On Tue, Nov 18, 2008 at 04:46:04PM -0800, Carl Davis wrote:
> I have installed ImageMagick 6.4.5-Q16 and used the convert.exe program
> to do some simple conversions.  Basically, I have converted a .tif file
> to .jpg.
> 
> My questions:
> 
> Starting with a file cd.tif at 3,747K, just running the following
> command:
> 
> Convert -identify cd.tif cd1.tif
> 
> The ending file sizes are:
> 
> cd.tif 3747K
> 
> cd1.tif 54,796K
> 
>  
> 
> Why is cd1.tif a full order of magnitude larger than cd.tif?  No actual
> conversion was completed, besides both files are .tif.

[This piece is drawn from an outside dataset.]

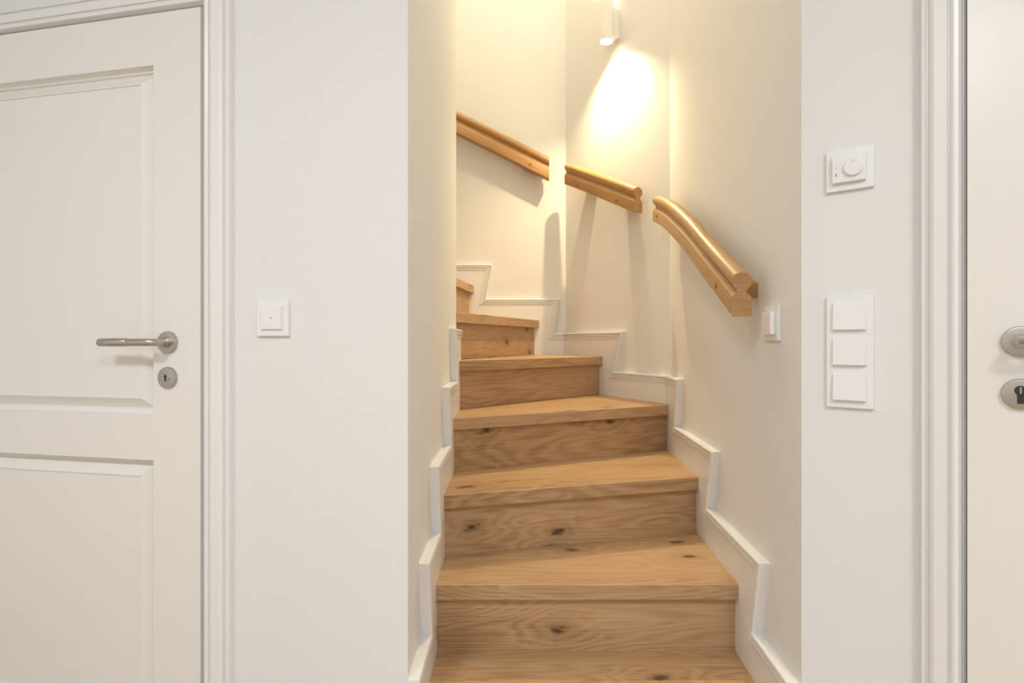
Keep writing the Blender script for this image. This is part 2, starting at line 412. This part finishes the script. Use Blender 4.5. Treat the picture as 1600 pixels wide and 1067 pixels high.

There is really not enough information here.  You could try using a program
like tiffinfo from libtif.  Here's a short extract from Wikipedia's entry on
TIFF that might give you some ideas..

    The TIFF is a flexible, adaptable file format for handling images and data
    within a single file, by including the header tags (size, definition,
    image-data arrangement, applied image compression) defining the image's
    geometry. For example, a TIFF can be a container file holding compressed
    JPEG and RLE (run-length encoding) images. A TIFF also can include a
    vector-based Clipping path (outlines, croppings, image frames). The
    ability to store image data in a lossless format makes the TIFF file a
    useful image archive, because, unlike standard JPEG files, the TIFF using
    lossless compression (or none) may be edited and re-saved without losing
    image quality; other TIFF options are layers and pages.